The order management requirements will vary between different market participants. "At one end, the average corporate trading FX will be more business-sensitive rather than specifically execution sensitive. Of course everyone wants the best price but a corporate may have a different approach to price discovery and the number of counterparties they go to in order to source that best price. At the other end of the buy-side spectrum lies the alpha-seeking hedge funds that are only interested in one simple question - did the order execute or not?"
Given that there is such a wide spectrum of buy-side clients, can a sell-side bank reasonably expect to be able to offer order management services to suit both the corporates and the alpha-seeking hedge funds? "If you're on the sell-side, it is important that you have the ability to accept as many different order types as possible and this requires banks to have the right technology," says Heidingsfeld.
"However, very few sell-side banks have the breadth, flexibility and sophistication of offering needed to be able to service all aspects of the marketplace, except for the handful of banks that occupy the higher echelons of the industry. For many other sell-side banks, they have made a conscious decision to serve one specific segment within the market."
Use of algorithms
Algorithms are being more commonly adopted among the buy-side says Heidingsfeld. "It is a developing trend, although it is still a far cry from being the standard practice. We are getting lots more inbound calls from buy-side firms - particularly hedge funds and alpha players that are looking to become marketmakers - wanting to incorporate algorithms into their order management systems. So although it is not the market standard practice, I expect the adoption of algorithms and related technology such as complex event processing to increase during 2011."

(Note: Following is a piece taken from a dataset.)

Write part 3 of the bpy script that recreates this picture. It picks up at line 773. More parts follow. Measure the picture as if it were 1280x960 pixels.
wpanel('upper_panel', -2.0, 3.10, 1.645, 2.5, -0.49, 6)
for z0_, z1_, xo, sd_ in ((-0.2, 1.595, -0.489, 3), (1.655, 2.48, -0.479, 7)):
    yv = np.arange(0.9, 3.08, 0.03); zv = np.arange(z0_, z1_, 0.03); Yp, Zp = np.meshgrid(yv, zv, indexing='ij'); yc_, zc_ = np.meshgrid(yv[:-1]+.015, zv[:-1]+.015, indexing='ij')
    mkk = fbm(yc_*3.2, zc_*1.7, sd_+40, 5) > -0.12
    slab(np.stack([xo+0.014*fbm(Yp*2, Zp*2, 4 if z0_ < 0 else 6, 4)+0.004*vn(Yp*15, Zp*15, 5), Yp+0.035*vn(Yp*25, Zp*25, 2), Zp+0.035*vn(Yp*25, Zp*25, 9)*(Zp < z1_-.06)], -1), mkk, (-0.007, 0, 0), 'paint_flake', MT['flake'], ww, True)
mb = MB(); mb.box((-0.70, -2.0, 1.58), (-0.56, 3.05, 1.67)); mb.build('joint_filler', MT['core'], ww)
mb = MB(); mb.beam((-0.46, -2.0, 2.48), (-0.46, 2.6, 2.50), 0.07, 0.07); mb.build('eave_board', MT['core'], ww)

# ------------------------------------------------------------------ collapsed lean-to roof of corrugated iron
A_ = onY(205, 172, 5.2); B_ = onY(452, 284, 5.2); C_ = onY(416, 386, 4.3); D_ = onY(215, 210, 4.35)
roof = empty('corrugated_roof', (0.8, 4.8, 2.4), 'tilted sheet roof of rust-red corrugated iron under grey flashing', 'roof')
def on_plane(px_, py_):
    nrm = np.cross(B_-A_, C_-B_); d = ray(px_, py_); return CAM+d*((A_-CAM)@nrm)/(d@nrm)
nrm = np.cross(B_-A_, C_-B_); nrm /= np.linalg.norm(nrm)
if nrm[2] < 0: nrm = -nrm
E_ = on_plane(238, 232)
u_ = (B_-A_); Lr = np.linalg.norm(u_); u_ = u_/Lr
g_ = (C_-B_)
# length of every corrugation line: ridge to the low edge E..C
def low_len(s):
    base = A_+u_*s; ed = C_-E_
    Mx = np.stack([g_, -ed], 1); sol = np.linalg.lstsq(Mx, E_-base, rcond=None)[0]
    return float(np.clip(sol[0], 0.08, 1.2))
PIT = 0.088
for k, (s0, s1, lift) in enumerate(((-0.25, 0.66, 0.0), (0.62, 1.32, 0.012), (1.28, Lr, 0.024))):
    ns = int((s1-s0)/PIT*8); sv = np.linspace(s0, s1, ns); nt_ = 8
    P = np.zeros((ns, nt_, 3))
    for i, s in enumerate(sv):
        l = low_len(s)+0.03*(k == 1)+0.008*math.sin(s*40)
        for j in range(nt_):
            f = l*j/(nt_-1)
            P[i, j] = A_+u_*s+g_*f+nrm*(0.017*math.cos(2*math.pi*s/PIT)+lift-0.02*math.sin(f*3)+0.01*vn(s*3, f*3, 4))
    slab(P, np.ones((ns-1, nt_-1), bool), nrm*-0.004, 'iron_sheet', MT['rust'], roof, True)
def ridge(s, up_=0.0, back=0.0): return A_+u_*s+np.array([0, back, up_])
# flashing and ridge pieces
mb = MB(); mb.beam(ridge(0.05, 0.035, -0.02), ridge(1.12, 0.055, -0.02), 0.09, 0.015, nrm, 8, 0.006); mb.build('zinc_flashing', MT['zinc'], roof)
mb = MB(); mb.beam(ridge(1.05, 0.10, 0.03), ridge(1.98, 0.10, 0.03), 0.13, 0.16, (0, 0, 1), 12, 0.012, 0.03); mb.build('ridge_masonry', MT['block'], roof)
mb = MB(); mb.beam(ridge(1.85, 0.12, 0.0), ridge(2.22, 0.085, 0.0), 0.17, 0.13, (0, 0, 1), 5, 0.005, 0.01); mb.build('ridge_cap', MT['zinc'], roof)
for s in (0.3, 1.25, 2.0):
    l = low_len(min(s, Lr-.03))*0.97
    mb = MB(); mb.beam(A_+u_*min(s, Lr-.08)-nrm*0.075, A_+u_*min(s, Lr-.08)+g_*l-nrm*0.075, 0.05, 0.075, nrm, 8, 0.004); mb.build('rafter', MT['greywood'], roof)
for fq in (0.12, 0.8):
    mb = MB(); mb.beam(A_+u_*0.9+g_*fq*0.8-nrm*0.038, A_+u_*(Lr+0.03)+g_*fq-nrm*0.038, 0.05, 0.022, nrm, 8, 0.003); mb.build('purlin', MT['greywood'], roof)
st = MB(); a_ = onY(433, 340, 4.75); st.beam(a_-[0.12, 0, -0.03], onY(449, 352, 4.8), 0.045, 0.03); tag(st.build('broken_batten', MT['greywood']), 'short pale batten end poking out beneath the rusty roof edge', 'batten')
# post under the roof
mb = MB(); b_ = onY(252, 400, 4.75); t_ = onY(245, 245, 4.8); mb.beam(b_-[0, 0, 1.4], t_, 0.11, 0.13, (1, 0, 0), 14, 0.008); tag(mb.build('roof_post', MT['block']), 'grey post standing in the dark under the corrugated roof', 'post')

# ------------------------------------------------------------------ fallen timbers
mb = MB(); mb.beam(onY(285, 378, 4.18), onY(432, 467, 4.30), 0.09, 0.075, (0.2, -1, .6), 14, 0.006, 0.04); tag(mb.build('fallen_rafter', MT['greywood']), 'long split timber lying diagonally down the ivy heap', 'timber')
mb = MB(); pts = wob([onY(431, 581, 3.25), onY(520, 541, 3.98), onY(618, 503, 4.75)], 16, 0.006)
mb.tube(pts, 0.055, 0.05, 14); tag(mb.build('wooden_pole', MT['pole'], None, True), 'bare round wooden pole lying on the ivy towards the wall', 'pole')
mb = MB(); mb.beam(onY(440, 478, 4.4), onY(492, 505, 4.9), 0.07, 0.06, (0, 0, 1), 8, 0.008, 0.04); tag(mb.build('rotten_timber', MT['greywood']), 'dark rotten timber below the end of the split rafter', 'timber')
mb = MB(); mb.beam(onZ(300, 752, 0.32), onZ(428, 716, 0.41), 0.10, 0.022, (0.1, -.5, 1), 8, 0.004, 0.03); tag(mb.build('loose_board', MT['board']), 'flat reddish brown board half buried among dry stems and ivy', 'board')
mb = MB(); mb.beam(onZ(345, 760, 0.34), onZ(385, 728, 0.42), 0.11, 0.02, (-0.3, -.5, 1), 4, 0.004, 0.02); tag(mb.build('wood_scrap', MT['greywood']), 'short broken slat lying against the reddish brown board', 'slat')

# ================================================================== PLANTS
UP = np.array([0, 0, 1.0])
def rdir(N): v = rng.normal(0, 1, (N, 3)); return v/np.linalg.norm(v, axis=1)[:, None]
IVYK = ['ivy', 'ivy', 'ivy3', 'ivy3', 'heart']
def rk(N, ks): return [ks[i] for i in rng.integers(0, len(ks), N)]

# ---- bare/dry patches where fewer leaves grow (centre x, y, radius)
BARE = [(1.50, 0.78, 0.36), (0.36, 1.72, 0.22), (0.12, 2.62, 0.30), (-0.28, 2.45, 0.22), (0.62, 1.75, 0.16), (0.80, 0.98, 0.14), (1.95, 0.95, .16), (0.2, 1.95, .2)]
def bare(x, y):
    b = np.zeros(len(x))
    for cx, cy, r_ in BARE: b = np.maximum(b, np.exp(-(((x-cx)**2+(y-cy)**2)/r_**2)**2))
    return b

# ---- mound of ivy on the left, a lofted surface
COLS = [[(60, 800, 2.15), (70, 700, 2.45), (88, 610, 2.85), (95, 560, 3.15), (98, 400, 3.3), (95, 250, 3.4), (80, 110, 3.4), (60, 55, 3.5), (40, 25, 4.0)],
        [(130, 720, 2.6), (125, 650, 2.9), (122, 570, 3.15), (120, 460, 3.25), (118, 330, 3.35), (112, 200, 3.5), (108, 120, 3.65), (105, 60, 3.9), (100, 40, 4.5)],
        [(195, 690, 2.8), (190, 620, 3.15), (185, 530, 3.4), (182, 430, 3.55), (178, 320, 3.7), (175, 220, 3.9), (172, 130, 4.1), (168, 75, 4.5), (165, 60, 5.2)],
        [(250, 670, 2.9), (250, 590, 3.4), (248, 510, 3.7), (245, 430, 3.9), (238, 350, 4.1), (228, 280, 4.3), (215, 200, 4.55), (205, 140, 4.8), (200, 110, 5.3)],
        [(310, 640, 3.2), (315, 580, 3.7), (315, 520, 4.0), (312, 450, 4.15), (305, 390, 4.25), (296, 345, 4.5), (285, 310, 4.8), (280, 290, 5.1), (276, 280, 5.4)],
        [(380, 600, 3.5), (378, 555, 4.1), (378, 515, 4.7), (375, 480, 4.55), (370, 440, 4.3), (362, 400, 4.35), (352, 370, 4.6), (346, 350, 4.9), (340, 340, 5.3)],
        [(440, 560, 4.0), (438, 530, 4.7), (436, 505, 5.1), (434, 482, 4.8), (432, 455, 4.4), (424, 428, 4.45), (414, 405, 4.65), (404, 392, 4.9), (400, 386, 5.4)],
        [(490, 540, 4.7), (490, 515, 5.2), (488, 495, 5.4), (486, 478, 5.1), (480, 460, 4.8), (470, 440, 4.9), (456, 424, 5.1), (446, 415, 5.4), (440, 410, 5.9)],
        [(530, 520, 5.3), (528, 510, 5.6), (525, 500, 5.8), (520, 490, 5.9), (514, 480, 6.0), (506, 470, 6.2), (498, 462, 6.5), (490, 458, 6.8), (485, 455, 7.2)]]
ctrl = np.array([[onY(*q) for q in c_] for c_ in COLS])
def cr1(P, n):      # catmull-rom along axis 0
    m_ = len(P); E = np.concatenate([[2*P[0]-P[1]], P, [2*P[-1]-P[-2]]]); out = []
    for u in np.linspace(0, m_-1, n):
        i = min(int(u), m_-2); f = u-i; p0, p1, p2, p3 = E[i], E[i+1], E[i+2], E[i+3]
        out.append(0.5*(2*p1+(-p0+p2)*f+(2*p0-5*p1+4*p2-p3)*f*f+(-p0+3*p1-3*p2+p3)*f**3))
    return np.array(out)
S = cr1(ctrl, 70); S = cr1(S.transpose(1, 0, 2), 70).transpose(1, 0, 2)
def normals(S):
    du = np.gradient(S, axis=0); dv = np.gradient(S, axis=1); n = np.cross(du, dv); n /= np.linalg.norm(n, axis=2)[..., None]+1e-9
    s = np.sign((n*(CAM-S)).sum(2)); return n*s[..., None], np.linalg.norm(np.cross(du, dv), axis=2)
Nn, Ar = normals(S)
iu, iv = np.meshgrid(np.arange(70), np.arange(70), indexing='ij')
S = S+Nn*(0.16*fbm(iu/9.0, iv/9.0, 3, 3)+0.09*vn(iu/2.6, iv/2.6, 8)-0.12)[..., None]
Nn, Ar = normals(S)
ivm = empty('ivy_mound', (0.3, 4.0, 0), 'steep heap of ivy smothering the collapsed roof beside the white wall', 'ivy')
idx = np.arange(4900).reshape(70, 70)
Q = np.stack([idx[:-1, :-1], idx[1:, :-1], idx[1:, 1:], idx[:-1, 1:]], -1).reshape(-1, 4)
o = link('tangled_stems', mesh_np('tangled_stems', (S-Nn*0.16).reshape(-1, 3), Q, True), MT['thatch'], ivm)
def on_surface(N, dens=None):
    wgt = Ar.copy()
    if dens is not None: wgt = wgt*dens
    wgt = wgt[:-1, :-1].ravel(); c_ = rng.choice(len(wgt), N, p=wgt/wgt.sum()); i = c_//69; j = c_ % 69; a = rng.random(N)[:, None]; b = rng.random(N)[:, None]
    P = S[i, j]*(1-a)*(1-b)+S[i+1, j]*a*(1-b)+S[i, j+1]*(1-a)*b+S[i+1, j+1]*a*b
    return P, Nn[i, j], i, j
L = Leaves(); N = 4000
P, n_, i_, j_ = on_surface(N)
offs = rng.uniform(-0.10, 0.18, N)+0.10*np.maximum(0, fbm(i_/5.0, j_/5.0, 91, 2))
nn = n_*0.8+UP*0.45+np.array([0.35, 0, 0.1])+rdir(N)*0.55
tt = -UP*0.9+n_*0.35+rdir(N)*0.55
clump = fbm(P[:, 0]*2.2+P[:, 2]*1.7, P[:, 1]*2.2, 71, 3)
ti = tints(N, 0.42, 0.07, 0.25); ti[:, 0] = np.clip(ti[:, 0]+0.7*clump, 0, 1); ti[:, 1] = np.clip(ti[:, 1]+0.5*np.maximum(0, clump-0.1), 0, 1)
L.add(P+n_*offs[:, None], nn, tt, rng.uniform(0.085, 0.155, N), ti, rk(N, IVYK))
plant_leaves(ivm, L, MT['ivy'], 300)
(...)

So is it simply a matter of time before algorithms and CEP do indeed become the standard market practice and are adopted by all participants or will the technology always remain unsuitable for some? "The technology will be more prevalent than ever but the market will continue to splinter," says Heidingsfeld. "The corporates that are more service-focused than price-focused and the hedge funds taking a long term position are not going to need a high level of sophistication. But any firm looking to do high frequency trading or advanced market making will need to be using this technology if they are to beat the competition."
In terms of future development Heidingsfeld expects to concentrate on providing greater functionality for his existing client-base as opposed to rolling out the same technology to a greater range of clients and a larger number of first-time users. "We have had to extend our API to meet the growing demands of our customers (the sell-side banks) who are in turn looking to provide more functionality to their buyside clients."
The aftermath of the financial crisis has led to a slight readjustment in the marketplace in the last 18 months. "Customers are returning to smaller banks, their more traditional counterparties, due to the lack of availability of free prime broking and similar mirage-like promotional offers from the top banks. The challenge for the smaller banks is to provide these returning clients with same level of functionality they enjoyed when working with the big banks," says Heidingsfeld.
This functionality includes offering a grater range of order types and also the ability to offer certainty of execution as the order types become ever more complex," says Heidingsfeld. "For example, banks must be able to provide their clients with the ability to engage in a sophisticated synthetic cross but also offer them a facility whereby they can be sure that both legs of the cross have matched and then only execute or cross the trade when both sides are suitably priced."
Above all Heidingsfeld sees the market evolving rather than changing. "I think the market will continue to grow at pace through the improvement of existing technology. Speed to execution will continue to fall, availability will increase and additional order types will be made available electronically."